Three Short Plays
Gate Theatre
Of the three new plays at the Gate, the last, in this review, shall be first, simply because it is. Brian Friel has returned to his beloved Chekhov for The Yalta Game, the story of an accountant who holidays alone, leaving wife and family behind in Moscow. While away, he plays the game of amorous dalliance and seduction, and this time happens on a young wife with her pet dog. They have their fling and part forever, as always. But back home, both find themselves obsessed by reveries. They meet again and embark on a future of duplicity and ecstasy, perhaps of love. Ciarβn Hinds and Kelly Reilly are immense as the couple surprised by an unexpected passion, and Karel Reisz directs them with a maestro's touch.

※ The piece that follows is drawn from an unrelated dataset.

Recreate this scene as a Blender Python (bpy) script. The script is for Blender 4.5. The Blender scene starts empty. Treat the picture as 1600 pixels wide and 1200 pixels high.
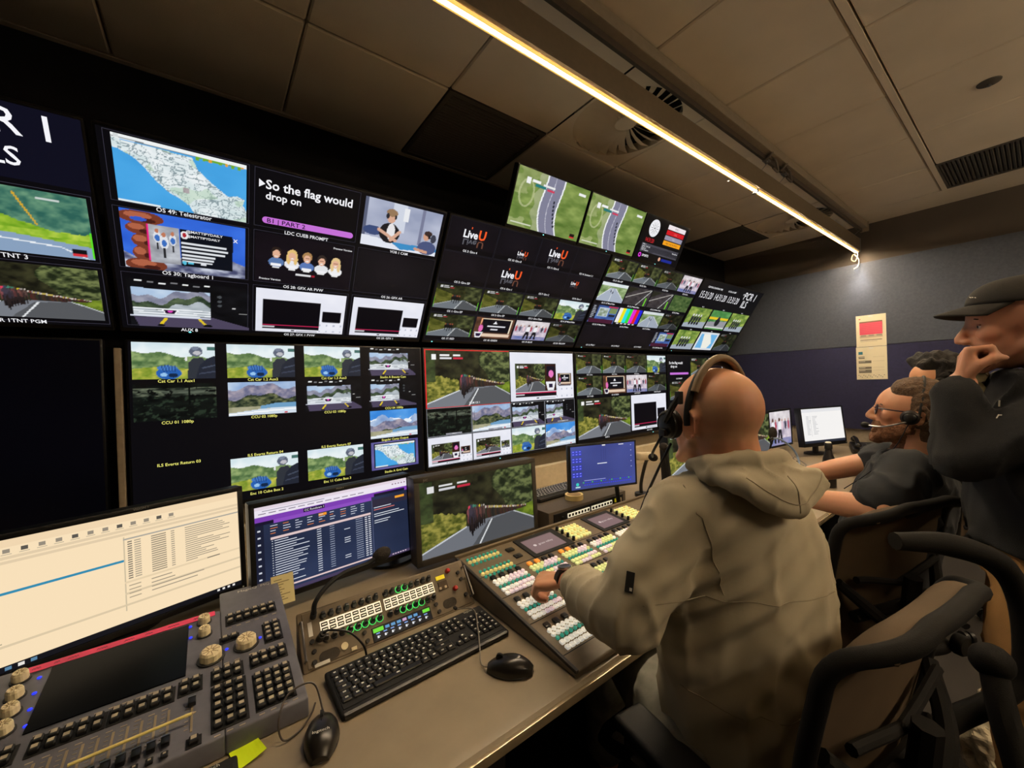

Conor McPherson's Come On Over is monologue-based, here delivered by a Jesuit and a widow who runs a guesthouse. They had a fling in their youth, but he went on to become a Jesuit while she had a life of marriage and family. Now he is back to investigate a possible miracle. The pair, played with authority by Jim Norton and Dearbhla Molloy, wear masks and their words explore their lives apart and together. Embedded in them are issues of faith, faded lust and betrayal, but they lack clarity, like much else that is masked in the play, directed by the author. It leaves the residual sense of a purpose unrealised.
Finally to Neil Jordan's White Horses, in which a woman, swimming too far out to sea to investigate the waves, turns back from death to tell her partner on the shore that she no longer loves him. He finds a tape of her session with a psychic, a fanciful vocal creation, and complications ensue. The woman's unreal dialogue is laden with imagery, and the other men talk around her unconvincingly. Catherine McCormack and Peter McDonald, again directed by the author, hold their ground.
In these last two plays, I fervently wished for a replay facility. Lacking this, I have to settle for the limitations in my transient understandings, but I disclaim responsibility for that.
Gerry Colgan
Runs until November 17th
Rose Rage, Part 1
O'Reilly Theatre, Belvedere College
This is high-order Shakespeare. Setting their play in what appears to be the locker room of an abattoir, Roger Warren and Edward Hall (who also directs) have compressed the three parts of Henry VI into a two-part drama that resonates with contemporary menace.
As Henry VI is propped on the throne - with Harry Five, lately deceased, "too famous to live long" - England erupts into a power struggle, starting with low-key dissent over roses, white and red, and culminating in the intent of Jack Cade (the riveting Tony Bell), a barrow boy, to overthrow literacy and lordship. We are treated to an appalling vision of anarchy that combines civil and sectarian unrest with xenophobic mob rule.
The production has an intelligent energy that never palls. The cast of 12 - all male, incidentally, with a nod towards custom and practice at the original Globe - is constantly in view on Michael Pavelka's muscular set. The adaptation has rendered the complexities of the original chronicle both lucid and economic.
Henry, played with effete clarity by Jonathan McGuinness, doesn't stand a chance. He is engulfed by the conniving Bishop of Winchester (Chris Myles) and the fractious warlords Gloucester (Matthew Flynn), York (Guy Williams) and Somerset (Simon Scardifield).
His only protector is Queen Margaret (played by Robert Hands, who allows his portrayal to incline towards the termagant of the later plays, without opting for the easy, more camp route).
The narrative is carried at intervals by men in stained white coats and face masks, startling and intimidating. The language, powerfully spoken, is accompanied by the rasping of butchers' knives and cleavers. By the end we gaze at chaos: raw meat, smashed cabbages, blood and spittle. It makes for thrilling, total theatre. I cannot wait to see the second half.
Derek West
Runs until Saturday; Part 1 is on tomorrow at 8 p.m., and on Friday and Saturday at 3 p.m.; Part 2 is on Friday and Saturday at 8 p.m.